Bridge maintenance is a critical, ongoing infrastructure priority in the United States. According to the 2021 ASCE Report Card for America’s Infrastructure, 42% of U.S. bridges are 50 years old or older and 7.5% are structurally deficient. Differential settlement, where part of a structure settles faster than another, affects bridge safety, and even a small change can impact the reliability of the structure. Traditional bridge inspections range from 12 to 48 months based on bridge age, condition, usage, and location.
For a recent paper in the Journal of Infrastructure Systems, researchers Henry L. Teng, Juan I. Meriles, Gaofeng Su, and Khalid M. Mosalam offer a method using lasers to more accurately measure the differences in settlement between bridge piers – and in real time.

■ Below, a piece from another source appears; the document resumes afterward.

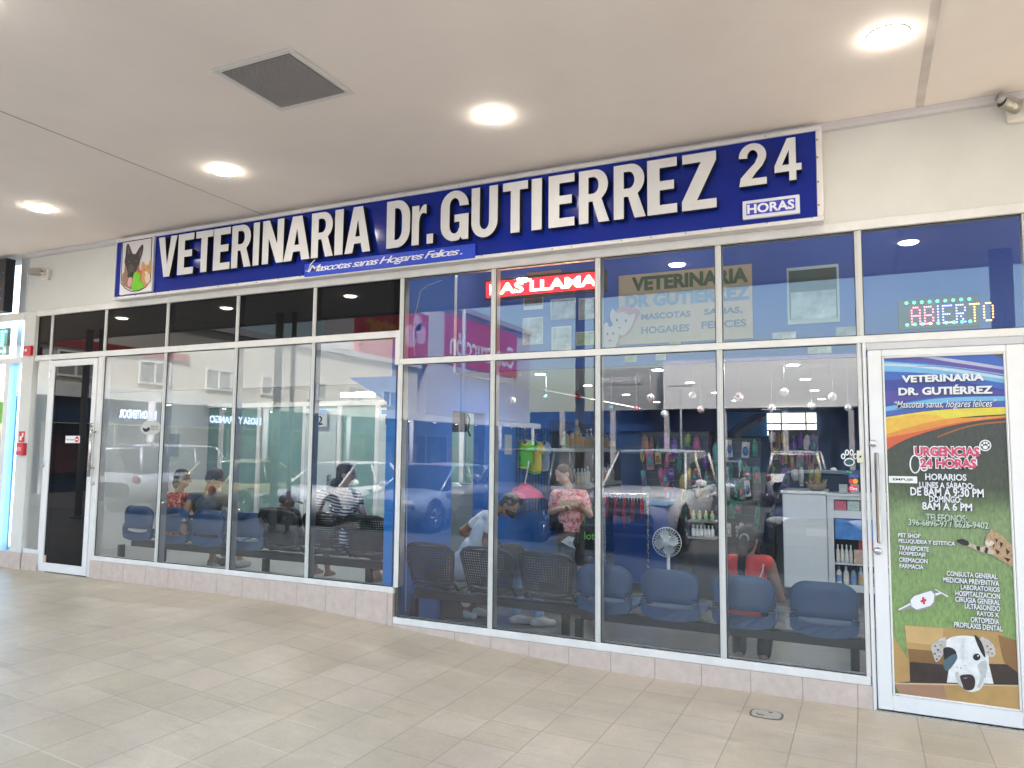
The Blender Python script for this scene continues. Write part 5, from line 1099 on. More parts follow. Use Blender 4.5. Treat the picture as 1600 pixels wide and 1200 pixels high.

Their proposed projected laser system can track displacement by monitoring targets on structures and identify changes over time. A combination of laboratory and field testing was performed to develop a robust, compact, and accurate working prototype. Learn more about this research and how it could reduce the need to physically inspect for differential settlement at https://doi.org/10.1061/JITSE4.ISENG-2401. The abstract is below.
Abstract
The assessment of bridge settlements is a challenging and significant problem. Moreover, aging of highway bridges is a growing concern in the US, especially when continuous monitoring is lacking. To facilitate expedient monitoring of bridges, this paper presents a projected laser system (PLS) method for monitoring that can autonomously measure and remotely report relative vertical settlements of bridges. The method uses a vision-based measurement system involving the projection of a laser pattern from a laser unit to a target unit. A cost-effective prototype implementing the PLS method was built using low-cost electronic hardware parts. The prototype of the proposed embedded system design was shown to have sub-millimeter accuracy in a laboratory experiment, and was deployed in the field to monitor a pedestrian–vehicle bridge to evaluate its overall performance.